Before every presidential election we always tend to say “this is the most important election in our lifetime.” This time this narrative might be true. I have been watching national elections since I was 10 years old. When other kids were watching cartoons and playing with crayons, I could identify the platforms of all the major candidates in the Republican and Democratic parties.
I was a nerd before we knew what nerds were. However, I cannot remember any election cycle as puzzling and possibly consequential as the present one we’re in now.
Not since 1968 has there been a bit more drama, propaganda and misinformation. In 1968 the country was dealing with was Vietnam War, which lasted more than 10 years. The assassination of Dr. Martin Luther King, Jr. and the riots afterwards highlighted the intense racial divisions. Also, the assassination of Robert Kennedy prompted the first major anti-gun law.
Forty-seven years later in 2015, we are still wrestling with some of the same issues. A war in Afghanistan and the escalation of the war into Syria and Iran has lasted longer than Vietnam. Since 1968, more Americans have been killed by handgun violence than in all of the wars in our nation’s history.
Ninety people a day; high school, college students and even children in kindergarten have been killed.
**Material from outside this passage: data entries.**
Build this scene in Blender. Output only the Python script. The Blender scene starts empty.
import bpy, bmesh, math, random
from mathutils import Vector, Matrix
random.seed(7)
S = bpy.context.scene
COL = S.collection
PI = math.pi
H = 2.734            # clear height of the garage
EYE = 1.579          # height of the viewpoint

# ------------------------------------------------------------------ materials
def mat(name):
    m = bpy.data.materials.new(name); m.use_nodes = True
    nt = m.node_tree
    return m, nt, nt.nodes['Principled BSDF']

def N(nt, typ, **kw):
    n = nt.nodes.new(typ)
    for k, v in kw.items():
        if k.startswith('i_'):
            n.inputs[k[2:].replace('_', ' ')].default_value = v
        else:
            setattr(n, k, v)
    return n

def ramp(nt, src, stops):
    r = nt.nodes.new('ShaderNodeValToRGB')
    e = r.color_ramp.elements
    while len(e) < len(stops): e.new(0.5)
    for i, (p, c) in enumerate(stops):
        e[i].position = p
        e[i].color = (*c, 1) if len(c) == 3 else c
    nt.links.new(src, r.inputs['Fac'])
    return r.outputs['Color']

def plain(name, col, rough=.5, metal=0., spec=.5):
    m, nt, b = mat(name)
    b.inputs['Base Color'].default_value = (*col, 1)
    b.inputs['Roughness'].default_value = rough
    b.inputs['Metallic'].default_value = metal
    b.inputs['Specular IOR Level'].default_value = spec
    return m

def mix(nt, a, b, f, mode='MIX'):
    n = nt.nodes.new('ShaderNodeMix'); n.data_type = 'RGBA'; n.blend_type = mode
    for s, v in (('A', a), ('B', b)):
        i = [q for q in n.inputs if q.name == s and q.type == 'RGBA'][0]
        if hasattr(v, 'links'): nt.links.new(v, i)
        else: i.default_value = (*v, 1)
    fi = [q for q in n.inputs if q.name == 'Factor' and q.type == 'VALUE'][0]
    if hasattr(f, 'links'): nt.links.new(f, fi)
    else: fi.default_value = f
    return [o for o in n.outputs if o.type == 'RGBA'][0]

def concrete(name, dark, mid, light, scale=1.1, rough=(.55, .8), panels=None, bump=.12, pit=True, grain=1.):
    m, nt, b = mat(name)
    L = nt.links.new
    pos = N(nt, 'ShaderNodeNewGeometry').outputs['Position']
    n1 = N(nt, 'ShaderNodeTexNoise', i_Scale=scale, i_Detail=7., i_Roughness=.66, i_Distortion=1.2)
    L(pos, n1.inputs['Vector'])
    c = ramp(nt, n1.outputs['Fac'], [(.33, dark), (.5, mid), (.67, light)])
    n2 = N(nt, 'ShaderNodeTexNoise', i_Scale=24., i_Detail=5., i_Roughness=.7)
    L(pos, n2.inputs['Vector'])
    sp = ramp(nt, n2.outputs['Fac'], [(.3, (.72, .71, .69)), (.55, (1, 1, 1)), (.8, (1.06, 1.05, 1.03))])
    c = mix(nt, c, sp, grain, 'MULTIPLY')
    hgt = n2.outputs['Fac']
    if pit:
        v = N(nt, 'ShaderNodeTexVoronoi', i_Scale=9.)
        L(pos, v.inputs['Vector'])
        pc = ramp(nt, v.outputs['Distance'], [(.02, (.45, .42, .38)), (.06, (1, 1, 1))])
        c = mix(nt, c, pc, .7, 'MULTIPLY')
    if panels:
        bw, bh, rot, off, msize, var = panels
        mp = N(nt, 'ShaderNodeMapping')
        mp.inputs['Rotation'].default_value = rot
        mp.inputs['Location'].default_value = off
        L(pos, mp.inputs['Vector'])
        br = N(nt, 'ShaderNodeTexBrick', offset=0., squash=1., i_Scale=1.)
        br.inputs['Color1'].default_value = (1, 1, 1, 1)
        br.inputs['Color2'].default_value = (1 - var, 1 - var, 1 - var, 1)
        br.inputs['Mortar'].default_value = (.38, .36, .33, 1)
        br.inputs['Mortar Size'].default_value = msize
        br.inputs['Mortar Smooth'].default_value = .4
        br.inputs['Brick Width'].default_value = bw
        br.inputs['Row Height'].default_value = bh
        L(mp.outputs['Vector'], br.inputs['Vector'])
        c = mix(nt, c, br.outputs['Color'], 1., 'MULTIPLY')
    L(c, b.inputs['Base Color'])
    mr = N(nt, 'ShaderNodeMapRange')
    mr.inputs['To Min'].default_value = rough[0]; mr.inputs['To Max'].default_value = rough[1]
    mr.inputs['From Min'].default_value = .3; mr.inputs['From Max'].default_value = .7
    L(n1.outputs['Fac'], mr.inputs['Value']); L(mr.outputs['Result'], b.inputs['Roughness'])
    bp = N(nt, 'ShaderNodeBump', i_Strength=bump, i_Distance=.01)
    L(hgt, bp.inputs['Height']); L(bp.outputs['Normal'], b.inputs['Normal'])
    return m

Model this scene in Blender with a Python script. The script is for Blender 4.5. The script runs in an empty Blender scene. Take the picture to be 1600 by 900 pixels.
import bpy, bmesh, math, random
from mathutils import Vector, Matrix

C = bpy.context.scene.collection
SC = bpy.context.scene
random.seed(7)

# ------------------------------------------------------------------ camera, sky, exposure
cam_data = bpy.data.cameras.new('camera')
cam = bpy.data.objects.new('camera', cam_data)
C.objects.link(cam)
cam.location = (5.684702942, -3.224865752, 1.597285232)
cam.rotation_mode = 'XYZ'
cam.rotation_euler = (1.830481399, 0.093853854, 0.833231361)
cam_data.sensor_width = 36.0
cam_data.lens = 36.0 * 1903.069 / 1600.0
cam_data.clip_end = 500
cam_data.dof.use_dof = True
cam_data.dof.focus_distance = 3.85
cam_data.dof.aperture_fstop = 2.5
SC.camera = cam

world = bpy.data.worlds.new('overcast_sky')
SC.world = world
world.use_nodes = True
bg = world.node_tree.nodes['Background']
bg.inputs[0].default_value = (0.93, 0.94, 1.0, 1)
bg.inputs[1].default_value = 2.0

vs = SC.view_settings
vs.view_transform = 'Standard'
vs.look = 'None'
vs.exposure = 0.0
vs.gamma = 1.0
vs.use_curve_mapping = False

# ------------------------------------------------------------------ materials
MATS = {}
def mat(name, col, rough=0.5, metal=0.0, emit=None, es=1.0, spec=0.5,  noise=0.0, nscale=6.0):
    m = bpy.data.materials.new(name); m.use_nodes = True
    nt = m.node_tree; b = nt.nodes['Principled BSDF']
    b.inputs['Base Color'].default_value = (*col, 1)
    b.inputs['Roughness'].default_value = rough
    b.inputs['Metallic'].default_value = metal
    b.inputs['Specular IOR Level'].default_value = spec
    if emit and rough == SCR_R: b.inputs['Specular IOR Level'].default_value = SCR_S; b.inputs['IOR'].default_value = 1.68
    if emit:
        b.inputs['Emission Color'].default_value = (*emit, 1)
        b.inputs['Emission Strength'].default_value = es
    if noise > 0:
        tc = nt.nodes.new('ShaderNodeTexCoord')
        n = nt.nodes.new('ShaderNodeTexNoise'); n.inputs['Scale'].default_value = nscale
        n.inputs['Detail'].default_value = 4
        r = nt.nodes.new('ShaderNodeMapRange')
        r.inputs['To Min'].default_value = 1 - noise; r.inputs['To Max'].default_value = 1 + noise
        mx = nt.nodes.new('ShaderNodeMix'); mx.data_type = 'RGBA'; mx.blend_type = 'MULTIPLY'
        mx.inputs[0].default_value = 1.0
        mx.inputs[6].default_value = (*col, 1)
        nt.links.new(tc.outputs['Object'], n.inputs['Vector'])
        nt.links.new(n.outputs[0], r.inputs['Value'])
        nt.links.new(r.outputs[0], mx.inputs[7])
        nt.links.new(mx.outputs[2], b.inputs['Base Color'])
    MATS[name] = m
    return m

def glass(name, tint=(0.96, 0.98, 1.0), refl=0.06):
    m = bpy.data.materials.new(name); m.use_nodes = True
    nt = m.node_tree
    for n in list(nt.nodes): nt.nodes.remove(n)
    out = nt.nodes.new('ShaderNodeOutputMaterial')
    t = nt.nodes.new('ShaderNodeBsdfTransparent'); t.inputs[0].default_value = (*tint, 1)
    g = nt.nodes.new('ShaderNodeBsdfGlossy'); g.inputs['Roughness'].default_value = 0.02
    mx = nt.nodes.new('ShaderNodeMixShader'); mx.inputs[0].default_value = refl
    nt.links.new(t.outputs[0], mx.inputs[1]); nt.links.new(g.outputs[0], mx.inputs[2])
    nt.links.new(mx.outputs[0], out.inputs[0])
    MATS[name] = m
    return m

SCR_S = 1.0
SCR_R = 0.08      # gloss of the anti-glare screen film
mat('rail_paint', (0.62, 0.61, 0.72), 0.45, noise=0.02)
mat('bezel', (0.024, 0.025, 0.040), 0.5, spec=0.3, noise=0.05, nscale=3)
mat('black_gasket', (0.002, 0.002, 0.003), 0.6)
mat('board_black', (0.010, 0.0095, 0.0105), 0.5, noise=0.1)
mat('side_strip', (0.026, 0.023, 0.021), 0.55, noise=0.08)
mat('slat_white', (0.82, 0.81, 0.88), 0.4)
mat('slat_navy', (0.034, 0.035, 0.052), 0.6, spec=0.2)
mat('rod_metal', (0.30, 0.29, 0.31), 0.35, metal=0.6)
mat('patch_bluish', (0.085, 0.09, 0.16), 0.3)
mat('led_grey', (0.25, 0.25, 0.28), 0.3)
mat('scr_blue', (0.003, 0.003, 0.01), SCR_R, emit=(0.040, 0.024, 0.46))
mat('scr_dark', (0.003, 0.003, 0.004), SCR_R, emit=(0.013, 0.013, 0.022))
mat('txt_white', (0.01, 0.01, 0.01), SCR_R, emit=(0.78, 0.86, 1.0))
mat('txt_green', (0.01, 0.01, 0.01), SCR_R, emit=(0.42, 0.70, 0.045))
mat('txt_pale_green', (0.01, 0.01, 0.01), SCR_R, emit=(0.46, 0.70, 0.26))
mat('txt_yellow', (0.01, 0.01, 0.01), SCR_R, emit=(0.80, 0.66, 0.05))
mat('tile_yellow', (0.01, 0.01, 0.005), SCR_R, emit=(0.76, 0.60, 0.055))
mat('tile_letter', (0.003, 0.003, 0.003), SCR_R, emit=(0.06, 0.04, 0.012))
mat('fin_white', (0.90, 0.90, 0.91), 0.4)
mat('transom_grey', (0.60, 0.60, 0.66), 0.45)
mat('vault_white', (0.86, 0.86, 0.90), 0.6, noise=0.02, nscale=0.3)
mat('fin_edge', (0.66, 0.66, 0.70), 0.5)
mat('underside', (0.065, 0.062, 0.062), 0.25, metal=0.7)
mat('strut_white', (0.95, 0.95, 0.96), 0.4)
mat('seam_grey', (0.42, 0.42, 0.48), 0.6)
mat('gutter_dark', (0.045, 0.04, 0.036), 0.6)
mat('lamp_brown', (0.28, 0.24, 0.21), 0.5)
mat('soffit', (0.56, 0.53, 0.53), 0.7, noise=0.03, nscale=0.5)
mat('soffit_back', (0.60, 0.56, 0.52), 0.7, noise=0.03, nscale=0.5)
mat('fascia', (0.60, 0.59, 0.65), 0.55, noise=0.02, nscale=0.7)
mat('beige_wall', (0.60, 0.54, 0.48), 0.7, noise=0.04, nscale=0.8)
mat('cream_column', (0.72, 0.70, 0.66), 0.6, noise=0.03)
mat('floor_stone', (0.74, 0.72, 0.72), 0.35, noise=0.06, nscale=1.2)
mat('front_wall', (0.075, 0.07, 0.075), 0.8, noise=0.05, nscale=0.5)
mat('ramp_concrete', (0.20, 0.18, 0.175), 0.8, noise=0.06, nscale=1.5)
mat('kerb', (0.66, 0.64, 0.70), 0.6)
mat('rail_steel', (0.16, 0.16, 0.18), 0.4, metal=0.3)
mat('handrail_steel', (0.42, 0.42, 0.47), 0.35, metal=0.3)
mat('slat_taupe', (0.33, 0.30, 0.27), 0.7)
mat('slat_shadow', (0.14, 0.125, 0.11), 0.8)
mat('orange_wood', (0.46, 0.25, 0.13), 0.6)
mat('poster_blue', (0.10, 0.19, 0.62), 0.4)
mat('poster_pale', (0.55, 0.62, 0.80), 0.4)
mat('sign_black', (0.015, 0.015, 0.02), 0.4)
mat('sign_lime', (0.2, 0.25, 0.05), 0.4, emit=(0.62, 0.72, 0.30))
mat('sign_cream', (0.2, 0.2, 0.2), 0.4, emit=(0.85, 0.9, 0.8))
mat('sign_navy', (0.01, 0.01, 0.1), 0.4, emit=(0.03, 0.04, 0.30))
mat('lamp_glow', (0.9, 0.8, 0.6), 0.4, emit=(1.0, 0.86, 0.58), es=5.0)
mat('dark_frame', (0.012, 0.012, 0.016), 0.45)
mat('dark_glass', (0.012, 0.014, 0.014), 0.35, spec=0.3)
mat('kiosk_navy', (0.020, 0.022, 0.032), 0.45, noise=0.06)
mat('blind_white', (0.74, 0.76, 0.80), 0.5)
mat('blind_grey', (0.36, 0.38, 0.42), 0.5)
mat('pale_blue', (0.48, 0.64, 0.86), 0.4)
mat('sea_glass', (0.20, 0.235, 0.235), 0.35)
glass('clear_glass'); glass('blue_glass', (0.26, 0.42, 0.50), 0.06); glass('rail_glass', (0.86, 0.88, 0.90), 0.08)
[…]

Those are the headlines. Today in Florida the state legislature is actually talking about having college students bring guns to school. With a permit of course.
Most murders are not political or the heartbreaking killings that went on this summer in Charleston, S.C., of people in attending church, most gun violence happens in the home between love ones or friends who got upset about something. For whatever reason, 90 people a day in the United States.
This is not a problem that can be solved by simply opposing the National Rifle Association; President Obama or Vice President Biden cannot preach at enough funerals. This is a moral issue whether you believe in carrying guns or not. Ninety people a day should be unacceptable.
Republicans like Donald Trump say they want to make America great again. As if somehow America went down in greatness under President Obama. The political pundits like Joe Scarborough say Americans don’t feel strong anymore. Why? Is it because President Obama tried to make healthcare better for more Americans?
Do Republicans only feel great when we have American soldiers policing the world? Maybe they would feel great about America if we had more soldiers dying in Iran and the Ukraine fighting against the Russians and the Iranians.
But when it comes to gun control, all they talk about is the right to bear arms. Somehow the Republicans don’t see the greatness of America is being civilized. You don’t see this gun violence in Japan, Britain or even Canada. Not even percentage wise.
Conservative thought, at least by the present crop, said you cannot spend your way out of social problems, but they cannot spend enough money fighting wars.
In this election cycle, one guy insults women, Mexicans and even prisoners of war and his poll numbers go up. One woman running for president fired 30,000 people while she was also shown the door. She hasn’t been hired since but she wants to be president. Dr. Carson, a brilliant neurosurgeon, gets his political street credit by insulting the president at a prayer dinner. He’s a Christian who conveniently forgets this is the United States and not Israel of the Bible.
Yes this may be the most important presidential election since 1968, and maybe for not all the right reasons.